In the end,, however, EU leaders discarded all the key candidates for the Commission and other top jobs. They have instead opted for a hastily-assembled line up of entirely new individuals in a backroom deal. The quick fix may have assuaged national interests and helped beat the clock in terms of getting folks into position, but it could yield serious problems.

There are questions about how suitable some of these people are for the roles they’ve been awarded. Any yet they are taking office at a time when Brussels needs the very best.

The new team

After five weeks of wrangling and a gruelling five-day summit, the EU conclave’s white smoke finally arose over Charles Michel (Belgium) as EU Council president and Ursula von der Leyen (Germany) as EU Commission president. Josep Borrell (Spain) will be the new representative for foreign affairs and Christine Lagarde (France) the European Central Bank’s (ECB) new chief. David-Maria Sassoli (Italy) will take over as the European Parliament’s president.

David-Maria Sassoli, and Italian MEP from the Group of the Progressive Alliance of Socialists and Democrats, has been chosen to become president of the European Parliament. EPA

However, the ink on the press release was hardly dry before the storm clouds had gathered. Serious questions have arisen over at least three of the five nominees.

As EU foreign affairs nominee, Borrell’s diplomatic skills may, for example, come severely unstuck in negotiating upcoming EU talks between Serbia and Kosovo. That’s because Spain itself – skittish over restive Catalonia – still refuses to recognise Kosovo as a nation.

Lagarde is less problematic. While not ostensibly an economist and with little recent monetary or central bank experience, Lagarde has earned her financial credentials running the International Monetary Fund in impressive fashion for the past eight years, and is a sensible successor to Mario Draghi.

The real trouble is the scandal-ridden von der Leyen. Long a favourite of German chancellor Angela Merkel, the current German minister of defence remains the subject of an ongoing investigation into mismanagement and misspending. She has serious questions to answer, from her reclusive and defensive management style, to ethical issues regarding third party suppliers. She is accused of having a poor grasp of details and has conspicuously failed to use her past five years as minister to make improvements to Germany’s beleaguered armed forces, procurement and defence development.

Michel, the liberal Belgian prime minister, enjoys a credible reputation for coalition building, policy construction and inclusive approaches, all of which will be sorely needed in the new EU Council.

The final shocker was the European Parliament president.
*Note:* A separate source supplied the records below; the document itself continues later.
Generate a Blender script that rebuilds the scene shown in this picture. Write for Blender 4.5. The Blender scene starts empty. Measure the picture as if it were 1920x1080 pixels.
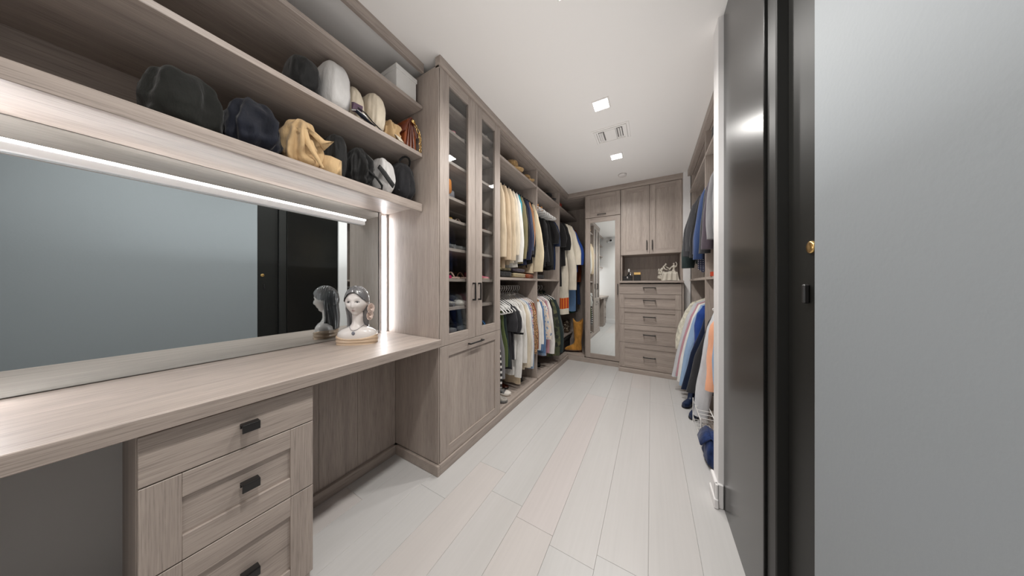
import bpy, math, random
from mathutils import Vector, noise
C = bpy.context.scene
COL = C.collection
PI = math.pi
# ---------------------------------------------------------------- camera, light, exposure
cam = bpy.data.objects.new('camera', bpy.data.cameras.new('camera'))
COL.objects.link(cam)
cam.location = (0, 0, 1.15)
cam.rotation_euler = (PI/2, 0, math.radians(29.8))
cam.data.sensor_width = 36.0
cam.data.lens = 36.0*455.5/1920
cam.data.shift_y = -7/1920
cam.data.clip_start = 0.02
C.camera = cam
C.view_settings.view_transform = 'Standard'
C.view_settings.look = 'None'
C.view_settings.gamma = 1.0
C.view_settings.exposure = 0.0
C.view_settings.use_curve_mapping = False
W = bpy.data.worlds.new('world'); C.world = W
W.use_nodes = True
W.node_tree.nodes['Background'].inputs[0].default_value = (0.9, 0.95, 1.0, 1)
W.node_tree.nodes['Background'].inputs[1].default_value = 0.3
C.cycles.max_bounces = 10
C.cycles.diffuse_bounces = 5
C.cycles.glossy_bounces = 6
C.cycles.transparent_max_bounces = 16
C.cycles.caustics_reflective = False
C.cycles.caustics_refractive = False
C.cycles.sample_clamp_indirect = 6.0

def area_light(name, loc, rot, sx, sy, power, color=(1, 1, 1)):
    d = bpy.data.lights.new(name, 'AREA'); d.shape = 'RECTANGLE'
    d.size = sx; d.size_y = sy; d.energy = power; d.color = color
    o = bpy.data.objects.new(name, d); COL.objects.link(o)
    o.location = loc; o.rotation_euler = rot
    return o
# added fill light over the aisle, facing up to brighten the ceiling
area_light('ceiling_fill', (-0.33, 1.7, 1.35), (PI, 0, 0), 0.9, 3.2, 12.0, (1, 0.985, 0.97))
LAMP_W = 11.5
LAMP_SPREAD = 2.6

# ---------------------------------------------------------------- mesh collector
class B:
    def __init__(s):
        s.v = []; s.f = []; s.m = []; s.sm = []
    def face(s, idx, mi=0, smooth=False):
        s.f.append(tuple(idx)); s.m.append(mi); s.sm.append(smooth)
    def box(s, x0, x1, y0, y1, z0, z1, c=0.0012, mi=0):
        if x1 < x0: x0, x1 = x1, x0
        if y1 < y0: y0, y1 = y1, y0
        if z1 < z0: z0, z1 = z1, z0
        c = min(c, (x1-x0)*.3, (y1-y0)*.3, (z1-z0)*.3)
        n = len(s.v)
        if c <= 0:
            for z in (z0, z1):
                s.v += [(x0, y0, z), (x1, y0, z), (x1, y1, z), (x0, y1, z)]
            for q in ((3,2,1,0), (4,5,6,7), (0,1,5,4), (1,2,6,5), (2,3,7,6), (3,0,4,7)):
                s.face([n+i for i in q], mi)
            return s
        X = (x0, x1); Y = (y0, y1); Z = (z0, z1); idx = {}
        for i in (0, 1):
            for j in (0, 1):
                for k in (0, 1):
                    dx = c if i == 0 else -c; dy = c if j == 0 else -c; dz = c if k == 0 else -c
                    for a, p in enumerate(((X[i], Y[j]+dy, Z[k]+dz), (X[i]+dx, Y[j], Z[k]+dz), (X[i]+dx, Y[j]+dy, Z[k]))):
                        idx[(i, j, k, a)] = len(s.v); s.v.append(p)
        g = lambda i, j, k, a: idx[(i, j, k, a)]
        cen = Vector(((x0+x1)/2, (y0+y1)/2, (z0+z1)/2))
        def put(q):
            p = [Vector(s.v[i]) for i in q]
            nn = (p[1]-p[0]).cross(p[2]-p[0])
            if nn.dot((sum(p, Vector())/len(p))-cen) < 0: q = q[::-1]
            s.face(q, mi)
        for i in (0, 1):
            put([g(i,0,0,0), g(i,1,0,0), g(i,1,1,0), g(i,0,1,0)])
            put([g(0,i,0,1), g(1,i,0,1), g(1,i,1,1), g(0,i,1,1)])
            put([g(0,0,i,2), g(1,0,i,2), g(1,1,i,2), g(0,1,i,2)])
        for a in (0, 1):
            for b in (0, 1):
                put([g(0,a,b,1), g(1,a,b,1), g(1,a,b,2), g(0,a,b,2)])
                put([g(a,0,b,0), g(a,1,b,0), g(a,1,b,2), g(a,0,b,2)])
                put([g(a,b,0,0), g(a,b,1,0), g(a,b,1,1), g(a,b,0,1)])
        for i in (0, 1):
            for j in (0, 1):
                for k in (0, 1):
                    put([g(i,j,k,0), g(i,j,k,1), g(i,j,k,2)])
        return s
    def loft(s, loops, cap0=True, cap1=True, mi=0, smooth=True, closed=True, mfun=None):
        n0 = len(s.v); n = len(loops[0])
        for lp in loops: s.v += [tuple(p) for p in lp]
        for j in range(len(loops)-1):
            for i in range(n if closed else n-1):
                a = n0+j*n+i; b = n0+j*n+(i+1) % n
                s.face((a, b, b+n, a+n), mfun(j, i) if mfun else mi, smooth)
        if closed:
            if cap0:
                k = len(s.v); s.v += [tuple(p) for p in loops[0]]
                s.face([k+i for i in range(n)][::-1], mfun(0, 0) if mfun else mi, False)
            if cap1:
                k = len(s.v); s.v += [tuple(p) for p in loops[-1]]
                s.face([k+i for i in range(n)], mfun(len(loops)-2, 0) if mfun else mi, False)
        return s
    def tube(s, pts, r, n=8, mi=0, closed=False, flat=1.0):
        pts = [Vector(p) for p in pts]; m = len(pts); loops = []
        up = Vector((0, 0, 1)); prev = None
        for i, p in enumerate(pts):
            if closed: t = pts[(i+1) % m]-pts[i-1]
            else: t = pts[min(i+1, m-1)]-pts[max(i-1, 0)]
            if t.length < 1e-9: t = Vector((0, 0, 1))
            t.normalize()
            if prev is None:
                a = t.cross(up)
                if a.length < 1e-3: a = t.cross(Vector((1, 0, 0)))
            else:
                a = prev-t*prev.dot(t)
                if a.length < 1e-6: a = t.cross(up)
            a.normalize(); prev = a; b = t.cross(a)
            rr = r[i] if isinstance(r, (list, tuple)) else r
            loops.append([p+a*(rr*math.cos(2*PI*k/n))+b*(rr*flat*math.sin(2*PI*k/n)) for k in range(n)])
        if closed:
            loops.append(loops[0]); return s.loft(loops, False, False, mi)
        return s.loft(loops, True, True, mi)
    def lathe(s, prof, cx, cy, n=24, mi=0, smooth=True, z0=0):
        loops = [[(cx+r*math.cos(2*PI*k/n), cy+r*math.sin(2*PI*k/n), z0+z) for k in range(n)] for r, z in prof]
        return s.loft(loops, True, True, mi, smooth)
    def ell(s, c, r, nu=20, nv=12, mi=0, fn=None):
        loops = []
        for j in range(nv+1):
            ph = -PI/2+PI*(j+.0)/nv
            ph = max(-PI/2+.02, min(PI/2-.02, ph))
            lp = []
            for i in range(nu):
                th = 2*PI*i/nu
                d = Vector((math.cos(ph)*math.cos(th), math.cos(ph)*math.sin(th), math.sin(ph)))
                p = Vector((c[0]+r[0]*d.x, c[1]+r[1]*d.y, c[2]+r[2]*d.z))
                lp.append(fn(p, d) if fn else p)
            loops.append(lp)
        return s.loft(loops, True, True, mi)
    def xform(s, M):
        s.v = [tuple(M @ Vector(p)) for p in s.v]; return s
    def build(s, name, mats, parent=None, loc=None):
        if not isinstance(mats, (list, tuple)): mats = [mats]
        if parent is not None:
            r = parent
            while r.parent: r = r.parent
            off = Vector(r.location)
        elif loc is not None: off = Vector(loc)
        else:
            xs = [p[0] for p in s.v]; ys = [p[1] for p in s.v]; zs = [p[2] for p in s.v]
            off = Vector(((min(xs)+max(xs))/2, (min(ys)+max(ys))/2, min(zs)))
        me = bpy.data.meshes.new(name)
        me.from_pydata([(p[0]-off.x, p[1]-off.y, p[2]-off.z) for p in s.v], [], s.f)
        for m in mats: me.materials.append(m)
        me.polygons.foreach_set('material_index', s.m)
        me.polygons.foreach_set('use_smooth', s.sm)
        me.update()
        o = bpy.data.objects.new(name, me); COL.objects.link(o)
        if parent is not None: o.parent = parent
        else: o.location = off
        return o

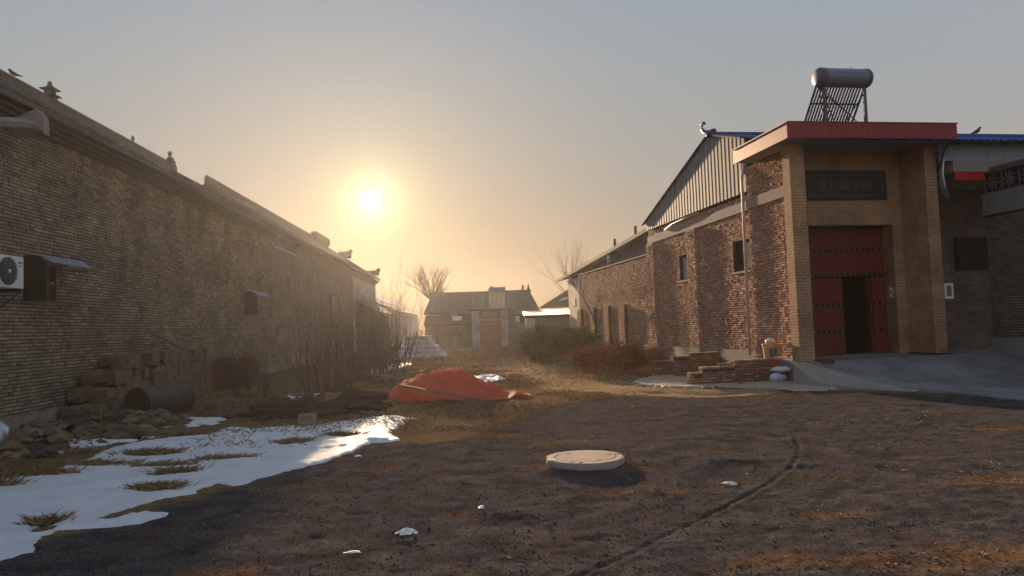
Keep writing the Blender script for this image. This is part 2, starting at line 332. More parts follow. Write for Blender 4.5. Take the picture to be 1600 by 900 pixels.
# ------------------------------------------------------------------ ground
GRV=np.array([(3.95,10.6),(3.7,9.84),(3.58,9.45),(3.33,8.85),(3.02,8.26),(2.68,7.73),(2.3,7.19),(1.86,6.62),(1.39,6.08),(1.06,5.72),(.78,5.36),(.3,4.9)])
CIN=[(-2.6,12.6),(-1.7,10.9),(-1.0,10.9),(-.3,12.4),(.17,14.7),(1.37,16.3),(2.4,16.9),(4.0,17.9),(4.6,18.4),(5.8,16.8),(7.5,15.6),(9,14.5),(14,13),(14,.5),(-9,.5),(-4.5,5.2),(-3.6,7.0),(-3,8.6),(-2.4,10)]
PATH=[(4.6,17.3),(3.3,18.2),(2.2,20),(1.5,23),(1.0,27),(.3,34),(-.7,44),(-1.7,60)]
DIRT=[(4.9,7.3,.8,.35),(2.9,5.0,1.2,.3),(1.6,5.0,.5,.25),(1.35,7.25,.28,.13),(2.6,6.2,.35,.2),(2.7,9.6,.4,.3),(.6,10.5,.6,.3),(-1.7,8.9,.4,.22),(-2.6,7.9,.35,.25),(2.1,7.4,.3,.12),(-2.2,5.2,.6,.3),(.25,8.5,.35,.25),(1.35,8.4,.3,.25),(.9,7.2,.5,.16),(-.6,6.7,.25,.1),(-.3,11.5,.6,.3),(6.8,10.2,.8,.2),(1.3,7.8,.25,.08),(3.4,7.75,.7,.07)]
def pdist(x,y,pts):
    d=np.full(x.shape,1e9)
    for a,b in zip(pts[:-1],pts[1:]):
        a=np.array(a,float);b=np.array(b,float);e=b-a;t=np.clip(((x-a[0])*e[0]+(y-a[1])*e[1])/(e@e),0,1)
        d=np.minimum(d,np.hypot(x-a[0]-t*e[0],y-a[1]-t*e[1]))
    return d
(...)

Here, surely, an eastern candidate like Bulgarian prime minister Sergei Stanishev could have been installed as the final attempt to institute east-west, large-small balance. Instead, incumbent Antonio Tajani will be replaced by a fellow countryman and former journalist in Sassoli.

Fit for purpose?

Lagarde and von der Leyen together represent at EU level what French president Emmanuel Macron and Merkel have striven to maintain at inter-governmental level: a viable Franco-German partnership fit for the 21st century. But such preponderance comes at a cost: the overwhelming Western European dominance in all five posts.

These new leaders have possibly the most challenging tenure since the mid 2000s. They need to reduce the potential for upheaval by dealing with Brexit and the ongoing turbulence of the financial crisis (even now, the ECB is mulling over further quantitative easing). They must manage the EU’s punitive trade policy with both China and the US in addition to pugilistic trans-Atlantic relations, as well as longstanding commitments to dealing humanely with migration and climate change.

To this, they need to add one more: European democracy. The European Parliament election outcome implied that EU citizens are getting fed up with the unclear way in which Brussels operates, and the lengths to which some individuals and institutions go to keep things unclear. The new leaders, committees and policies themselves need to move swiftly to acknowledge that poor procedures open the door to mistrust, cynicism and apathy. The EU can, and must, do better.